The opposition had also won the previous week and the word on the street was that they were ready for battle. Anglo-Irish relations have always been fairly amicable but this was going to be different. Captain Allen showed us his immense grasp of Irish politics by promising to send Bertie the Bird back to the Emerald isle. We were ready and confident.
Allen decided to go for a traditional 4-4-2 formation with a back line comprising of Lee, Dean, Tiilfer and new Dutch boy, Bram. Midfield 4 would be Marek, Scott, Thomas, Antonio with Juri and Miguel up front.
The first half was a disaster. Starting from the 8th minute when a good Irish move was finished off in some style by Blond number 8. We were sluggish in the tackle, poor in execution and played loose balls with no great conviction. I am often accused of being negative so apart from all of the above, we were fuckin# great! As for debutant Antonio, he gace a away a penalty. It was so obviously handball that a referee in Antwerp whistied it. Our new spanish acquisition wanted to argue with the ref but not about the decision. He was more concerned about the fact that it only slid his hand as opposed to slamming into it. The luck was with us as they promptly missed it.

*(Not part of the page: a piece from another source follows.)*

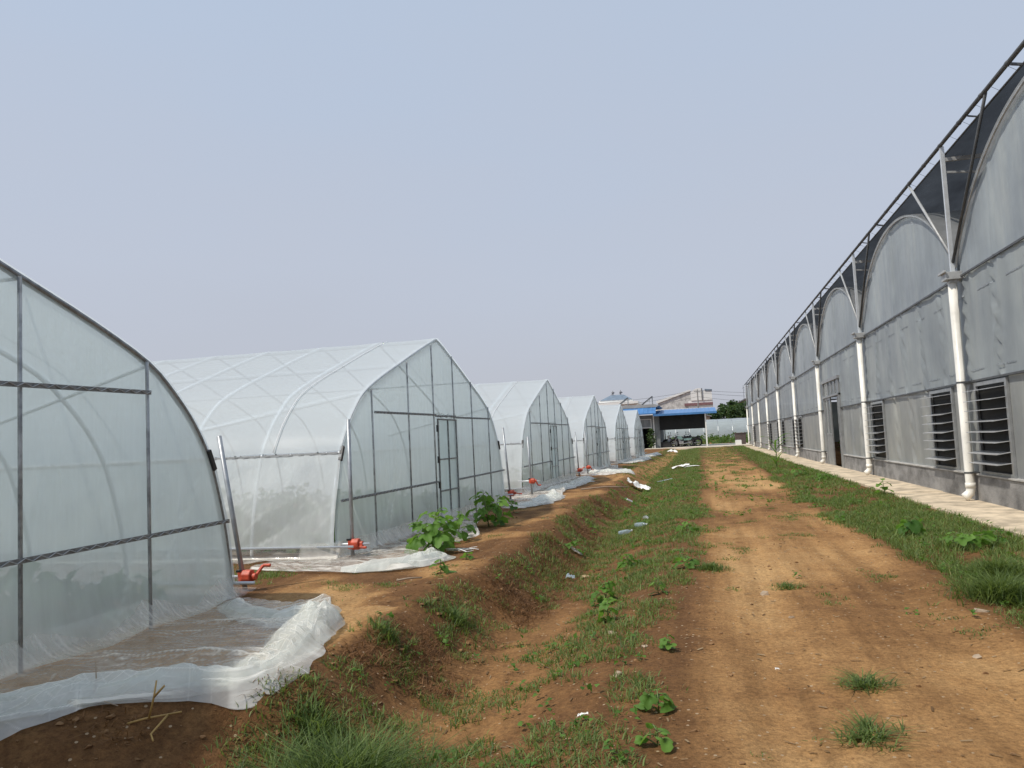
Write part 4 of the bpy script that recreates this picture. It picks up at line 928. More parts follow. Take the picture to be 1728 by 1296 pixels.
# white house with stepped gable parapets, receding tiled roof
b = empty('house', (0.2, 172, 1.2)); tag(b, 'large white house with a sloping parapet rising above the blue shed roof', 'house')
mb = MB(); mb.box(-11, -3.0, 0, 10, 0, 5.6); mb.box(-3.0, 2.0, 0, 10, 0, 7.1); mb.build('wall', M['white_wall'], b)
mb = MB(); mb.prism([(-9.3, 5.5), (-2.45, 5.5), (-2.45, 9.1), (-3.4, 9.0), (-9.3, 7.1)], 1, 0.02, 5); mb.build('roof', M['roof_pale'], b)
mb = MB(); mb.prism([(-2.4, 7.1), (1.9, 7.1), (1.9, 9.0), (0.1, 9.15), (-0.1, 8.5), (-0.3, 9.5), (-0.6, 9.7), (-1.4, 9.55), (-2.4, 9.0)], 1, -0.15, 0.35); mb.build('gable_wall', M['white_wall'], b)
mb = MB(); mb.prism([(-9.6, 7.0), (-9.2, 7.0), (-2.4, 9.15), (-2.4, 9.45), (-3.2, 9.25), (-9.6, 7.4)], 1, -.25, .38); mb.build('parapet', M['white_wall'], b)
mb = MB(); mb.box(-3.8, 2.02, -0.22, -0.02, 6.1, 6.6); mb.build('trim', M['redtrim'], b)
mb = MB(); mb.box(-0.22, 0.02, -0.3, -0.1, 7.1, 9.6); mb.build('drainpipe', M['tile'], b)
mb = MB(); mb.prism([(0.5, 9.05), (2.0, 8.95), (2.0, 9.25), (0.5, 9.4)], 1, -.3, .5); mb.build('coping', M['blue_tile'], b)
wn = [(-10 + 1.9 * i, 4.0) for i in range(6)]
for wx, wz in wn: 
    mb = MB(); mb.box(wx - .5, wx + .5, -.02, .05, wz, wz + 1.4); mb.build('window', M['panel'], b)
# white house with a blue-grey hipped roof behind the tunnels
b = empty('house', (-18.2, 172, 1.7)); tag(b, 'white house with a blue-grey hipped roof and roof ornaments behind the tunnels', 'house')
mb = MB(); mb.box(-4.2, 4.6, 0, 9, 0, 6.7); mb.build('wall', M['white_wall'], b)
mb = MB(); mb.box(-4.7, 5.0, -.5, 9.5, 6.7, 7.25); mb.box(-3.4, 3.8, .3, 8.5, 7.25, 7.7); mb.build('cornice', M['white_wall'], b)
mb = MB(); mb.add([(-3.2, .2, 7.7), (3.8, .2, 7.7), (3.8, 8.5, 7.7), (-3.2, 8.5, 7.7), (-1.2, 4, 9.0), (1.6, 4, 9.0)], [(0, 1, 5, 4), (1, 2, 5), (2, 3, 4, 5), (3, 0, 4), (3, 2, 1, 0)]); mb.build('roof', M['blue_tile'], b)
for dx in (-0.7, 1.0):
    mb = MB(); mb.lathe([(.1, 0), (.12, .3), (.28, .45), (.3, .6), (.1, .75), (.03, 1.0)], 8, (dx, 4, 9.0)); mb.bar((dx - .4, 4, 9.15), (dx + .45, 4, 9.5), .1); mb.build('ornament', M['tile'], b)
for wx in (-2.6, 0.2, 3.0):
    mb = MB(); mb.box(wx - .6, wx + .6, -.03, .05, 3.6, 5.2); mb.build('window', M['panel'], b)
# wires on poles
M['wire'] = solid('wire', (0.05, 0.05, 0.055), 0.6)
M['pole'] = solid('concrete_pole', (0.30, 0.29, 0.28), 0.85)
px_ = [(-46, 150), (-0.7, 150), (40, 150)]
for i, (x, y) in enumerate(px_):
    q = empty('utility_pole', (x, y, 0.5)); tag(q, ['utility pole far to the left behind the tunnels', 'utility pole standing beside the white stepped gable', 'utility pole behind the grey greenhouse'][i], 'pole')
    mb = MB(); mb.tube([(0, 0, 0), (0, 0, 8.9)], [0.15, 0.10], 8); mb.build('post', M['pole'], q); mb = MB(); mb.bar((-.6, 0, 8.5), (.6, 0, 8.5), .1); mb.build('crossarm', M['wire'], q)
for i, (dz, dy) in enumerate(((8.75, 0), (8.3, -.4), (7.6, .3))):
    mb = MB()
    for (x0, y0), (x1, y1) in zip(px_[:-1], px_[1:]): mb.tube([(x0 + (x1 - x0) * t, y0 + dy, 0.5 + dz - 1.6 * 4 * t * (1 - t) * (0.9 + .2 * i)) for t in np.linspace(0, 1, 17)], 0.022, 4)
    tag(mb.build('power_line', M['wire']), ['uppermost thin power line above the shed roof', 'middle thin power line above the shed roof', 'lowest thin power line above the shed roof'][i], 'power line', 'power lines behind the shed')
# trees behind
def tree(x, y, h, r, label, seed, name='broadleaf_tree', nl=2600):
    q = empty(name, (x, y, 0.5)); tag(q, label, 'tree', 'trees behind the shed')
    rr = np.random.default_rng(seed); mb = MB(); mb.tube([(0, 0, 0), (0.1, 0, h * .35), (0, .1, h * .6), (.1, 0, h * .85)], [.22, .17, .1, .03], 7)
    cl = []
    for k in range(13):
        a = k * 2.4 + rr.random(); zz = h * (0.36 + 0.6 * rr.random()); rad = r * (1.05 - 0.75 * ((zz / h - .3) / .7) ** 1.6) * (0.5 + .5 * rr.random())
        e_ = (rad * math.cos(a), rad * math.sin(a), zz); cl.append(e_)
        mb.tube([(0.05, 0, zz * .7), (e_[0] * .5, e_[1] * .5, zz * .88), e_], [.08, .05, .02], 5)
    mb.build('trunk', M['bark'], q)
    P = []
    for c in cl:
        n = int(nl / 13 * (0.6 + .8 * rr.random())); d = rr.normal(size=(n, 3)); d /= np.linalg.norm(d, axis=1)[:, None]
        P.append(np.array(c) + d * (rr.random((n, 1)) ** .45) * np.array([1, 1, .75]) * r * (0.30 + .22 * rr.random()))
    P = np.concatenate(P); P[:, 2] = np.maximum(P[:, 2], .3)
    V, F, tn = leaf_cloud(P, np.full(len(P), .42), seed=seed + 1); npmesh('crown', V, [F], M['dark_leaf'], q, attrs={'tint': tn})
tree(6.4, 148, 7.6, 2.4, 'tall dark tree with a thin ragged top right of the shed', 201)
tree(3.4, 142, 5.3, 2.5, 'rounded dark green tree just right of the shed roof', 202)
tree(9.5, 145, 6.3, 3.0, 'dense green tree against the corner of the grey greenhouse', 203)
tree(1.4, 139, 4.3, 1.8, 'low dark tree behind the small brick house', 204)
tree(6.0, 138, 4.9, 2.7, 'broad low tree in front of the tall ragged one', 205)
oriented_house(8.2, 156, 0.6, 7, 8, 5.2, 1.6, M['brick'], M['tile'], 'old house with a dark roof half hidden by the trees at the right')
# field behind the shed
M['weed'] = leafmat('field_weed', (0.03, 0.075, 0.015), (0.12, 0.20, 0.05))
n = 9000; P = np.stack([-12 + rng.random(n) * 40, 92.5 + rng.random(n) * 25, np.zeros(n)], 1); P[:, 2] = gz(P[:, 0], P[:, 1], False) + rng.random(n) ** 1.5 * (0.25 + 0.5 * (fbm(P[:, 0] * .3, P[:, 1] * .3, 3, 8) > .5))
V, F, tn = leaf_cloud(P, np.full(n, .32), seed=31); tag(npmesh('weeds', V, [F], M['weed'], attrs={'tint': tn}), 'rough green weeds covering the field behind the shed', 'weeds', kind='stuff')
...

We improved in the second half except for yet another defensive howler from our very own Justin Edinburgh. A cross resulted in K Tiilfer turning into his own net. It was 2-0.
We started making some decent passes and were crawling back into contention when a speculative lob deceived our keeper for 3-0.
Miguel pulled one back to apply some pressure and after some near misses from Yuri and Thomas, the Irish completed the rout with a fourth.
All in all, a disaster. But we will bounce back. Unlike our pink sheets who were lost in a midst of alcohol-induced frenzy by Captain Allen that same night.